Bob’s career seemed to have three phases — DARPA, XEROX, and DEC — and three technical eras — mainframes, local area network (workgroup) computing, and the Internet.

At DARPA in the 1960s Taylor was in charge of a budget to support computing at major research universities. Computing in those days meant mainframes and every school wanted one. But there was only so much money to go around so Bob looked for a way for universities to share mainframes by networking them together. This was the ARPAnet, predecessor to today’s Internet.

Sharing batch processing mainframes in the punched card era bears little similarity to what we think of as the Internet today. And the story that’s often told of the ARPAnet as some Cold War command and control system is just as wrong. But ultimately the ARPAnet became all that and more because Taylor didn’t demand to control its evolution. This was a key contribution.

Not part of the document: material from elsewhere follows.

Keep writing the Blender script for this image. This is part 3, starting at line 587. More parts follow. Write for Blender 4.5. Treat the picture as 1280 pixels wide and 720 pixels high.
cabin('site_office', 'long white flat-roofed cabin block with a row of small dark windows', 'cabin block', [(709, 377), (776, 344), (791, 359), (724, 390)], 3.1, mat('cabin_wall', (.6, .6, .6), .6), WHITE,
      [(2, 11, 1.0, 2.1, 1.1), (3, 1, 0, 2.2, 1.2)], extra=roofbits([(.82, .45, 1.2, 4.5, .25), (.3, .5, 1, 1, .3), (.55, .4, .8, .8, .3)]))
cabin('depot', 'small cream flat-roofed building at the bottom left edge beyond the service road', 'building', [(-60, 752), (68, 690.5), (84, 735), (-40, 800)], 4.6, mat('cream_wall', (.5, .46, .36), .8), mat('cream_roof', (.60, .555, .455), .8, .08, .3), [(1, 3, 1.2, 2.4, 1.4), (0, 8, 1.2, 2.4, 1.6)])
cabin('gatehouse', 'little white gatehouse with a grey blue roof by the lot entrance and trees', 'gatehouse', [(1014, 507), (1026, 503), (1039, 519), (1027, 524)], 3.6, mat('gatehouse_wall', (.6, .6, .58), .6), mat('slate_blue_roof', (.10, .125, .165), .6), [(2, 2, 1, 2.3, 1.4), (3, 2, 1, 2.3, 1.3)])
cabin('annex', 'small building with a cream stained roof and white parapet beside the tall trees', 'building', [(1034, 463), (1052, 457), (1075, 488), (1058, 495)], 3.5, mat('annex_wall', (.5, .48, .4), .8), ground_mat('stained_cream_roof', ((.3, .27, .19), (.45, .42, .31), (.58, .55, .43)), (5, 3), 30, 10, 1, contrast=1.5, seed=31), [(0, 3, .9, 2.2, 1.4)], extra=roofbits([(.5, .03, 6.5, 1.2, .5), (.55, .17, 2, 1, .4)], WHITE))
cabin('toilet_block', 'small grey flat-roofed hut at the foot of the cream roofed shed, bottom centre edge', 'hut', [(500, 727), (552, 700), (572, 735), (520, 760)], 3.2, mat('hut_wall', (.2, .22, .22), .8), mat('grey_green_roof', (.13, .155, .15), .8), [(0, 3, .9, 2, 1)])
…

Another key contribution was the succession plan Taylor created in his little part of DARPA. Even after he left the agency his influence continued for two decades through the efforts of people he had hired. Larry Roberts, Bob Kahn and Vint Cerf each ran the office in turn. All were exactly the technologists that Taylor wasn’t, yet in one way or another he brought them all into the operation. So while Bob Taylor appears to have had nothing to do with TCP/IP, it can be just as easily argued that he made the protocol inevitable.

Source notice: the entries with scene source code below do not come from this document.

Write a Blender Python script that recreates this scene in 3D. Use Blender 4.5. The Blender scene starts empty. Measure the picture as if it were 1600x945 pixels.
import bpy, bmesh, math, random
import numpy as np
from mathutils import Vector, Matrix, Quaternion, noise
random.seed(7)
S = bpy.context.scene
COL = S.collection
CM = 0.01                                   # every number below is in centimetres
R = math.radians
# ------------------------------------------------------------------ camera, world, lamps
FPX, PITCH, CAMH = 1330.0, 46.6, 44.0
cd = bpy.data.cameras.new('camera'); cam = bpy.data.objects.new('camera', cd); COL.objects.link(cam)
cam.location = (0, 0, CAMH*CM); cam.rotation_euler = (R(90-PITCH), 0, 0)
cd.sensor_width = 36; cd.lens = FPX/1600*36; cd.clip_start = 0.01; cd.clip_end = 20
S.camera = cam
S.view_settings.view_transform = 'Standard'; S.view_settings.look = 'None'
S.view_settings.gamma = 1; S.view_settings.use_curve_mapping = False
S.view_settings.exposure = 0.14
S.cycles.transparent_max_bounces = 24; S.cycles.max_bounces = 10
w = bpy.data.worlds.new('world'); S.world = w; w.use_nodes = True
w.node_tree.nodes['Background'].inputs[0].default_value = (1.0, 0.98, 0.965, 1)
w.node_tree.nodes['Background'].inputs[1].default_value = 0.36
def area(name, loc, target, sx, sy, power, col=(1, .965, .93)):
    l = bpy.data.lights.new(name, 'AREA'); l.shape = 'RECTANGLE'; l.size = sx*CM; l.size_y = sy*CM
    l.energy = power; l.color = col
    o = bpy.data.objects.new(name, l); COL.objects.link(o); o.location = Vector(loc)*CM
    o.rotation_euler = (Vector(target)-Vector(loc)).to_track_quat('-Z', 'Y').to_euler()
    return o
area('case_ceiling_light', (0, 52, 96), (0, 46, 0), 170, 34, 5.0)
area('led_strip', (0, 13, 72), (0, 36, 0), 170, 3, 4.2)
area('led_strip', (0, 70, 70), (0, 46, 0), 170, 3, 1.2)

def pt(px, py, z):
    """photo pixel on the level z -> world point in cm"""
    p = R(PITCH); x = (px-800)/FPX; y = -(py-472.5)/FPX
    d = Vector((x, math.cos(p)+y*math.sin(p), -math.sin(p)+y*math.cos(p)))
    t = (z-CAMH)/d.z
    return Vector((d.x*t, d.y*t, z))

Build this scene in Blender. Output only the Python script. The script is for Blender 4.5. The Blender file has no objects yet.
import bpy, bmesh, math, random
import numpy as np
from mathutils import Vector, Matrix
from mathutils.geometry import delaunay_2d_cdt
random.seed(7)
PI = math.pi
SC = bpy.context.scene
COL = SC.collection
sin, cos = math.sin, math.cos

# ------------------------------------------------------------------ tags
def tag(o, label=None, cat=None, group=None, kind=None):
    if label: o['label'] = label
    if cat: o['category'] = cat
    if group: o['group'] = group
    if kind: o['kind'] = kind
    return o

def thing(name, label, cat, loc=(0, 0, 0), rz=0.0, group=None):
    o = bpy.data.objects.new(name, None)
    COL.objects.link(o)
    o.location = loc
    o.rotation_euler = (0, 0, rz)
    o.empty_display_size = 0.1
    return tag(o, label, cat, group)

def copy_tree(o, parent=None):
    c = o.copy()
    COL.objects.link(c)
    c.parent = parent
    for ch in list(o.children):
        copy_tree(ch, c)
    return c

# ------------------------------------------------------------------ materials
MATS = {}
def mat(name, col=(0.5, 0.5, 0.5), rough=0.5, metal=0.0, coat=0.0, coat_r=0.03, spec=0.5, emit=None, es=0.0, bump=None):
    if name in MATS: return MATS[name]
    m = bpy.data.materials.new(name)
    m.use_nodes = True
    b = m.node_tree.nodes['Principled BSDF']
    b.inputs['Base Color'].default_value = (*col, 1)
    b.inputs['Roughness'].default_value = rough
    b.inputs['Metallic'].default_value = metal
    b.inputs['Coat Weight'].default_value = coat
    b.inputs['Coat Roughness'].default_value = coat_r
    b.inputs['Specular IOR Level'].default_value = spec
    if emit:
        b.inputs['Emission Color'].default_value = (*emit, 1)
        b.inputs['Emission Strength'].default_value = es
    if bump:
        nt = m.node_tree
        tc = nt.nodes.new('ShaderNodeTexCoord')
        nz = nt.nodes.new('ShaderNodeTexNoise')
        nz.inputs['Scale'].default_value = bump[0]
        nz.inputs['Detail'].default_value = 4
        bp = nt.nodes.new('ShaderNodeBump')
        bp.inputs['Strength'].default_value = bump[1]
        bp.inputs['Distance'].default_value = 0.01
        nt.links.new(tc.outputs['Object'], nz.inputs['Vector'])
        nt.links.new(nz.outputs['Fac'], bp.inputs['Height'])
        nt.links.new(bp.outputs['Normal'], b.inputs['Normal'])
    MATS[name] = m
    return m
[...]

Taylor left DARPA for XEROX in 1970, charged with staffing the Computer Science Lab at the new Palo Alto Research Center (PARC). Admittedly about half of his work involved simply hiring-away the best people he could get from Doug Engelbart’s team at the Stanford Research Institute. At one point a bitter Engelbart claimed to me that 43 ex-SRI folks were working for Taylor at PARC. But what he did there was much more than just hiring: Taylor helped to establish at PARC the environment that made possible many of the computing advancements of today.

The way this was done was by deliberately living 10 years in the future when it came to technology. XEROX wanted to understand the office of the future and for a company that slow-moving the future meant about a decade away. While keeping your eye on that horizon might not seem like a big task it actually is if you take into account the impact of Moore’s Law: if computing power doubles every 18 months then creating the computing environment of 10 years in the future required making everything 64 times as powerful, which generally cost at least 64 times as much, too. It was a huge expense but the results included local area networking, Ethernet, graphical computing, WYSIWYG, page description and object oriented languages (remote procedure calls!) and, of course, the laser printer.

Bob Taylor was one of the guys who had to defend that 64X budget. He also ordered PARC’s famous beanbag chairs.

When chinks began to appear in XEROX PARC’s bureaucratic armor, Taylor in 1984 took most of his lab across town to Digital’s System Research Laboratory where the fun continued for another decade. The most notable company to emerge from SRL was Alta-Vista, the Internet’s first search engine.

Over 30 years Bob Taylor — a psychologist — took the world from isolated mainframes running batch jobs to thousands of servers indexing the World Wide Web. His contribution to the Internet we know today was huge.